Correction. You were an artist. Now you’re an artist and a business person, so get over yourself.
I went to art school.
And then I got out of art school and tried to be an artist and discovered that I did not know how to put together a portfolio, or network, or interview, or do self-employment book keeping, or create a business plan that would allow what was essentially my home business–making art–grow. No one ever used the term “business plan” to me during the entire 10 years that I was a working artist. I think about that now with a giant facepalm. Maybe if I had written, and followed, a business plan, I’d still be an artist.
In the business I’m in now, as a consultant working with start-up cultural nfps, I work with a lot of artists and musicians, and it’s the next thing to a mantra: “I’m an artist, I can’t be expected to deal with this stuff,” “Why isn’t my board doing this?” “Isn’t that what consultants are for?”
The truth is, it’s not your board’s job to run your business.
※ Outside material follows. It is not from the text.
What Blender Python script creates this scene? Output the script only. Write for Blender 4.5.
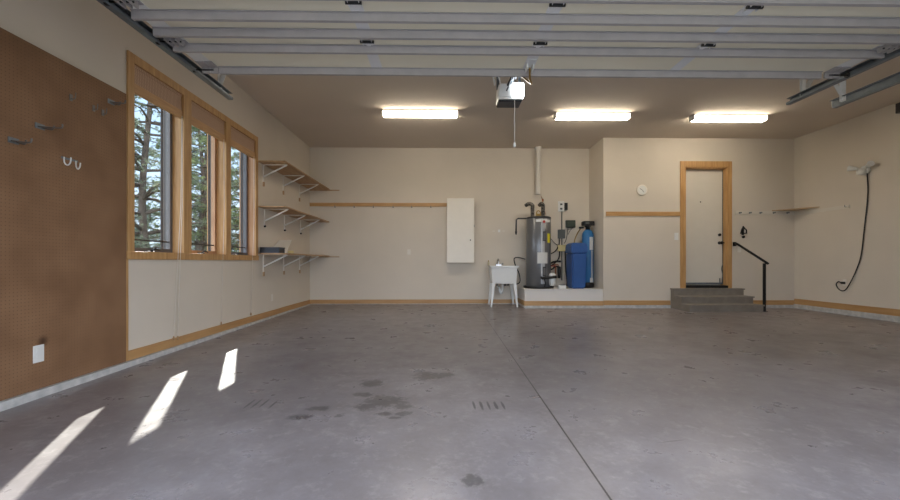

It’s not the consultant’s job.
The board’s job is to monitor and oversee how you are running the business. It’s the consultant’s job to help you develop or follow your business plan, or to provide specific services. If you don’t know or like bookkeeping, by all means hire a bookkeeper, but you better understand what that bookkeeper is doing, or somewhere down the line you’ll either be facing a pissed off IRS agent or wondering why your bank account is suddenly empty. I make my living writing proposals so you don’t have to, but I can’t write a proposal for a program that no one’s bothered to develop. I can’t write your budget (and yes, I do get asked to write budgets).
I encouraged both of my kids, one an artist, one a musician, to minor in business entrepreneurship. And this doesn’t mean to take Econ 101, but rather to take bookkeeping in the community college night school. Don’t take Business 101, audit the course in entrepreneurship at the public library.
You’re not starting an orchestra; you’re founding a business. You’re not painter, or not only a painter. If you’re in the business of selling your art, you’re in business.